The industry response to Monday’s UK Industrial strategy
Posted by: electime 25th June 2025
The Government has published its Industrial Strategy. The white paper, which follows a green paper published last Autumn, sets out a 10-year plan to stimulate investment and activity across 8 sectors (‘IS-8’) deemed to have the highest growth potential. These are: Advanced Manufacturing, Clean Energy Industries, Creative Industries, Defence, Digital and Technologies, Financial Services, Life Sciences, and Professional and Business Services. It has been published alongside Sector Plans for 5 of the IS-8, with 3 plans to follow.
The Industrial Strategy and Plans outline 4 priority areas to address: easing, speed and long-term stability for business; supporting the UK’s city regions and clusters; supporting our frontier industries; and creating an enduring partnership with business.
Beatrice Barleon, Head of Policy and Public Affairs at EngineeringUK comments:
“The government’s ambitious plans for the economy should go some way to creating certainty for businesses across the UK. We hope that this certainty will in turn support employers’ confidence in investing in skills.
“We welcome the acknowledgement that the success of the Industrial Strategy relies on the UK having a skilled workforce.
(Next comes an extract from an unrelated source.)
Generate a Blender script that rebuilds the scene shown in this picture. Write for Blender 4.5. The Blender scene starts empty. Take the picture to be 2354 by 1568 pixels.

We are particularly pleased with the recognition of the important role engineering and tech skills have in underpinning multiple sectors. It’s vital that government links sector plans into a wider engineering & technology workforce strategy and avoids silo thinking.
“We are also pleased to see recognition of the importance of gender equity and diversity in the workforce more generally throughout the strategy. Addressing this imbalance will be vital to achieving the ambitions set out.
“We welcome the commitment for Government, and Skills England, to collaborate regionally and across devolved nations and will look to work with Government to support this effort.
“We look forward to working with Government on how to take the strategy forward, for example, how we create more opportunities for 16 to 19-year-olds, and how the Government can reach 1 million students across every secondary school in the UK and ensure they are offered the chance to learn about technology and gain access to new skills training and career opportunities by 2029.”
George Morrison, CEO of Aquaterra Energy, said:
“The government’s Industrial Strategy rightly recognises the UK’s potential to become Europe’s CO₂ storage hub. We have the skills, infrastructure and geology to lead, and CCUS is a real engine for long term industrial growth, not just decarbonisation.
“Projects like the Northern Endurance Partnership and HyNet show progress is under way. Backing for Acorn and Viking adds momentum, alongside the government’s £9.4 billion commitment to CCUS. But it is final investment decisions and detail that can really move the dial. They give industry the certainty to invest and supply chains the confidence to get going. The sooner we bring these projects online, the sooner we unlock jobs, investment and lasting industrial growth.”
Kelly Becker, President, UK & Ireland, Belgium & Netherlands at Schneider Electric, said:
“The Industrial Strategy is an important policy milestone, and it provides much-needed business clarity and confidence for investment. The Government’s focus on reducing energy costs is a welcome relief, as high energy bills are one of the biggest barriers to UK industrial growth. Yet, with the new British Industrial Competitiveness Scheme not being in place until 2027, businesses need support now. The technologies already exist to manage energy and reduce costs – increased uptake of these should be supported to help all businesses, not just those eligible under the new scheme.
“Equally, a focus on electricity networks and associated supply chains is welcome as they are essential to establishing a more secure, resilient energy system. This approach means greater support for domestic manufacturers who supply vital components needed to meet growing demand in the energy transition. In turn, this can drive growth for regional industrial hubs – at Schneider Electric, for example, we have invested nearly £50 million in Yorkshire over the past two years to meet the increased demand for electrical infrastructure to drive the UK’s clean energy transition.
“Efforts to bolster engineering skills will be critical to plugging talent gaps in manufacturing. Together with accelerating digitalisation and electrification, this will prove crucial to energy security, reducing industrial costs, and building lasting economic resilience.”